Gather up every line that includes the string "parts".

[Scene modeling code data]
********************
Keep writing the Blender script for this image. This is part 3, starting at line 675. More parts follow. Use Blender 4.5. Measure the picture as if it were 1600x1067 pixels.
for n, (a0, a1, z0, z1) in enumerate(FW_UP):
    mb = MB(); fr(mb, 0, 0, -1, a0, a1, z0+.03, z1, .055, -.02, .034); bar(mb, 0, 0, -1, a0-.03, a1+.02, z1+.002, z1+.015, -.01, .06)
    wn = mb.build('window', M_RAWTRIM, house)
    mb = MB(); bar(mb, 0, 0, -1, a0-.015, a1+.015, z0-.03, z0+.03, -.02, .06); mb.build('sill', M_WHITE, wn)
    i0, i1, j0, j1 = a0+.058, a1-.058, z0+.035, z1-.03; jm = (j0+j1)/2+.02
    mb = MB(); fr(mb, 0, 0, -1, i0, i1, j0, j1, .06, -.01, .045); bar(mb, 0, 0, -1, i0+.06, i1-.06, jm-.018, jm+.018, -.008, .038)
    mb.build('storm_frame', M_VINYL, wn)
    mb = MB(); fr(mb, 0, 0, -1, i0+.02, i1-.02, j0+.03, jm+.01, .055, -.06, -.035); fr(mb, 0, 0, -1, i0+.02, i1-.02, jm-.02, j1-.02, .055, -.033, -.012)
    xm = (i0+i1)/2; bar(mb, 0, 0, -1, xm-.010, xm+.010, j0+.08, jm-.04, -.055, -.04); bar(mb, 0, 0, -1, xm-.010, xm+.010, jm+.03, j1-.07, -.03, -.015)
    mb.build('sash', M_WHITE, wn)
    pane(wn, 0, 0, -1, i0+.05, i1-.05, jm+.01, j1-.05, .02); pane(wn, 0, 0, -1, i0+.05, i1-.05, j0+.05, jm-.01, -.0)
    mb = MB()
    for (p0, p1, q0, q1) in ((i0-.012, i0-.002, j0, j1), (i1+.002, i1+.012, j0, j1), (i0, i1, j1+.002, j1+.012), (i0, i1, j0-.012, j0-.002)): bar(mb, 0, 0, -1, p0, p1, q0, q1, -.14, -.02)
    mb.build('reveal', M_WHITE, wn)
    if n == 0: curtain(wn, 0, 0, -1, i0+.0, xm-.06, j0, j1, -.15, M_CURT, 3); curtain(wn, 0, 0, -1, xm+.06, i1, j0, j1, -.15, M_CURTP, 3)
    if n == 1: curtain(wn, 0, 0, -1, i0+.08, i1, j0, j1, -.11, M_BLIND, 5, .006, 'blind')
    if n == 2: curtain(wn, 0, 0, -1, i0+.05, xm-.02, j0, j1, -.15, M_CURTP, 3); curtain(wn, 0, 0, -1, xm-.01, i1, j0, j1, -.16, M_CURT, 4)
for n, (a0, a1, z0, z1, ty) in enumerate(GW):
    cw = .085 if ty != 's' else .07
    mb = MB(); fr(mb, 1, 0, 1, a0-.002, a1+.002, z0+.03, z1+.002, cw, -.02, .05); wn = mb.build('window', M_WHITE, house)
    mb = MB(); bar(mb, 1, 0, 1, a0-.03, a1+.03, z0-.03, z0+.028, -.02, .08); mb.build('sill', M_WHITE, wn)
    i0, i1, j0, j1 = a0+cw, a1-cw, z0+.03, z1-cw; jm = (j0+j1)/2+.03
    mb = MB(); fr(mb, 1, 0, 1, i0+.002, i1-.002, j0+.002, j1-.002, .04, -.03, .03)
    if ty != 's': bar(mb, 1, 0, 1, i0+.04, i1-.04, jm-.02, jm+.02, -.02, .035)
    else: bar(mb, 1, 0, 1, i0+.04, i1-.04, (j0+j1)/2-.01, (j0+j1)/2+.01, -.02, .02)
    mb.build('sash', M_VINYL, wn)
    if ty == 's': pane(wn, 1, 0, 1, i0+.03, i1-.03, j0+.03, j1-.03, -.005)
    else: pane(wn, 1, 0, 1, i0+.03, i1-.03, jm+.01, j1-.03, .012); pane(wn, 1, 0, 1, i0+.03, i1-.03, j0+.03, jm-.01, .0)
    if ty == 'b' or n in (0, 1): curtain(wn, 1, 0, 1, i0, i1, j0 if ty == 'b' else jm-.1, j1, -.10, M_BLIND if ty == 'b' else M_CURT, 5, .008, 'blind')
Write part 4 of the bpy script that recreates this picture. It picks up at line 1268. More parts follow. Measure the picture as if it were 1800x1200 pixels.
********************
▶ _Worked solution_
Keep writing the Blender script for this image. This is part 3, starting at line 675. More parts follow. Use Blender 4.5. Measure the picture as if it were 1600x1067 pixels.
Write part 4 of the bpy script that recreates this picture. It picks up at line 1268. More parts follow. Measure the picture as if it were 1800x1200 pixels.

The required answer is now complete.